In an apparent response to that story, Hiroshi Lockmeimer, senior vice president of Android and Chrome OS at Alphabet, tweeted, "There's a ton of momentum for Chromebooks and we are very committed to Chrome OS."

One chief advantage of combining the two OSes would be to give users of Chromebooks -- laptops that run the Chrome OS -- the ability to access Android apps, which far outnumber the apps for Chromebooks and run on millions of Android smartphones and tablets.

The idea of combining Chrome OS and Android has been around for years, but there is a widespread debate as to whether it is better to keep an OS for laptops and PCs separate from the OS that runs on smartphones and tablets. Apple keeps them separate with Mac and iOS, but Microsoft combines them in Windows 10.

It's possible that the Journal's story was offered up by people close to Alphabet to generate a widespread debate and comment over how to proceed with the two OSes, analysts said Friday. Lockmeimer's contradiction doesn't emphatically say that Alphabet would never combine the two OSes, and he doesn't deny that there are Google engineers working to combine the two.

A spokesperson for Alphabet said, "We don’t comment on rumors or speculation."

"If the story's true, it is really about Alphabet keeping developers focused on one operating system, not two," said Patrick Moorhead, an analyst at Moor Insights & Strategy. "Google may hope to get some developer efficiencies. As for the user experience, Google will need to say more about what they are doing."

Ramon Llamas, an analyst at IDC who has covered Android for years, said, "I like the idea" of combining the two. "Developers can take a 'develop once, deploy on all Google-powered devices' approach which avoids a lot of reprogramming."

Phil Hochmuth, an analyst at Strategy Analytics, said combining the two OSes would be a "good move." He said users have been expecting Android laptops for a while, and combining the two OSes would be a final step toward that.
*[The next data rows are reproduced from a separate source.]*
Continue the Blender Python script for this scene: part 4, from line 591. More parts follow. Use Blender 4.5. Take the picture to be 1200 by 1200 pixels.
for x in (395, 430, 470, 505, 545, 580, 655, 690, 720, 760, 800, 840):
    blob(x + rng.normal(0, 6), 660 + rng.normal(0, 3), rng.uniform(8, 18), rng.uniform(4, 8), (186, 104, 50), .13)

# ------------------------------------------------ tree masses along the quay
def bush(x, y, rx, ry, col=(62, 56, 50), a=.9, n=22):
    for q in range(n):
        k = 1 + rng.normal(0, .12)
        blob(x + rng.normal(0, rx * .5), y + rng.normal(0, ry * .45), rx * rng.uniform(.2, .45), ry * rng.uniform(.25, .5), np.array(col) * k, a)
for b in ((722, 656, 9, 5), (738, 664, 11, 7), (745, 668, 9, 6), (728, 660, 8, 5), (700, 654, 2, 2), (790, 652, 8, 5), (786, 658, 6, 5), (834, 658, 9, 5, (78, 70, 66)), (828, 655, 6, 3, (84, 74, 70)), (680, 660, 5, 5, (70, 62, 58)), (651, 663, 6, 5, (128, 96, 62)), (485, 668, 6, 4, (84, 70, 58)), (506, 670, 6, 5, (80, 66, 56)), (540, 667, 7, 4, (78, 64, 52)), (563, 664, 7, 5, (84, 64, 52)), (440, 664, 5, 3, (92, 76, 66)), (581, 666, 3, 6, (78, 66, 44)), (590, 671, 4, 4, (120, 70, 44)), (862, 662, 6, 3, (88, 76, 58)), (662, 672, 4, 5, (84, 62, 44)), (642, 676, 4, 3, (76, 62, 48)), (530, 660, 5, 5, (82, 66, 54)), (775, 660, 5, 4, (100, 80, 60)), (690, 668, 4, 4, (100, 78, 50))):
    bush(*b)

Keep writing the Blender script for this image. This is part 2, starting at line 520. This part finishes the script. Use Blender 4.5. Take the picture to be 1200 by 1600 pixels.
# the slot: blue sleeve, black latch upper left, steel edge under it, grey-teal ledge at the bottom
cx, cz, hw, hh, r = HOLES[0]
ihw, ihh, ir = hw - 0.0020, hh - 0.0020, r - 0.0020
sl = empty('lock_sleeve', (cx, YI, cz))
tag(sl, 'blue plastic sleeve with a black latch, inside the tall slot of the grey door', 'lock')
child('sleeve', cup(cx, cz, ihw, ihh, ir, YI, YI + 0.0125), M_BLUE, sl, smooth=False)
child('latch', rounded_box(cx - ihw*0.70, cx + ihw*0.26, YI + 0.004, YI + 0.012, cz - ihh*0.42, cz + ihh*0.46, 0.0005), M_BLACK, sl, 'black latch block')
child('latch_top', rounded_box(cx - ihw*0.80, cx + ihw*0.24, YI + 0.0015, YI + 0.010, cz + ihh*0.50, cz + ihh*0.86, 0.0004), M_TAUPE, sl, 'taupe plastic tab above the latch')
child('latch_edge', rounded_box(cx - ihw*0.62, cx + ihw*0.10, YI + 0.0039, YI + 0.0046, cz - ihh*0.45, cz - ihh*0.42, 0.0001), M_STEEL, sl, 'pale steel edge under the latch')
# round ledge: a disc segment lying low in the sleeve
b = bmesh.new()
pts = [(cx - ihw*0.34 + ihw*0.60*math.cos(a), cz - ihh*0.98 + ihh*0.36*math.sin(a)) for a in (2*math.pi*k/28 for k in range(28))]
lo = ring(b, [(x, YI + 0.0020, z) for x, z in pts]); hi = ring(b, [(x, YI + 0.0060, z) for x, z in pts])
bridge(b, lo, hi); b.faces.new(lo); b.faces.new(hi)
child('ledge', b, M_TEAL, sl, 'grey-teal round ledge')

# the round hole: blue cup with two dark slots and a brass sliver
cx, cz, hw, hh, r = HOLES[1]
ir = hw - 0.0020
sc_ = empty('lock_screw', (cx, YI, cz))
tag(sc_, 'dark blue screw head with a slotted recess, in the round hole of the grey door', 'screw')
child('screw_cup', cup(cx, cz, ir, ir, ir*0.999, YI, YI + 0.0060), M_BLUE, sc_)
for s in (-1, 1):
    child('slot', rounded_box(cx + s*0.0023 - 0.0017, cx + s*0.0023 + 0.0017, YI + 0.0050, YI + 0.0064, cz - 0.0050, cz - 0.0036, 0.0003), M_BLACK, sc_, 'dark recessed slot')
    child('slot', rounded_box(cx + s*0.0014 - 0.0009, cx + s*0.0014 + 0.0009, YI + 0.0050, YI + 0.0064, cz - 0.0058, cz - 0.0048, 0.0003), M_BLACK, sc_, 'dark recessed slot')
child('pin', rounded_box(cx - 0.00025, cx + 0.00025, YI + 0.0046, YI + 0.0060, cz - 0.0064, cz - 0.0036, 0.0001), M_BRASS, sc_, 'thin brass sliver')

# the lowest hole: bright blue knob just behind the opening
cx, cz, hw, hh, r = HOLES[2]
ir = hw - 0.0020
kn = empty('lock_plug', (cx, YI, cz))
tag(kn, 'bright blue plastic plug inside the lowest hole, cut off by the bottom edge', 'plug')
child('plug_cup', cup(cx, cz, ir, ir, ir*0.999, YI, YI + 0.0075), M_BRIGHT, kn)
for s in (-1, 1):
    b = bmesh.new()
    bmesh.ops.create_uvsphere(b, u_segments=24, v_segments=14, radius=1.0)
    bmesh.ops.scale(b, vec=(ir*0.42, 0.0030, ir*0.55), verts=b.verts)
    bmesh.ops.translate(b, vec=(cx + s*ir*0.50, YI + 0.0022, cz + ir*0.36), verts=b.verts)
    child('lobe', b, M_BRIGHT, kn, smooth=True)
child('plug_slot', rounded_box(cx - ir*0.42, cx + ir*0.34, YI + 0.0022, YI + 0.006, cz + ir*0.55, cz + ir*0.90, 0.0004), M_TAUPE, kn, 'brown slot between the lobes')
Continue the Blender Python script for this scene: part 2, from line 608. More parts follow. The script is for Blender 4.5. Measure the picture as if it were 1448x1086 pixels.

From a business perspective, a combination would "benefit corporate IT," as companies would have "one less OS to manage and maintain across an end-user base," Hochmuth said.

Jack Gold, an analyst at J. Gold Associates, said, "Long term, it makes no sense for Google to have two diverse OSes given that the difference between Chrome and Android was not that great to begin with." For enterprises, there are many more management software products for supporting Android devices than for Chrome devices, and it helps that Microsoft is now supporting Android, he added.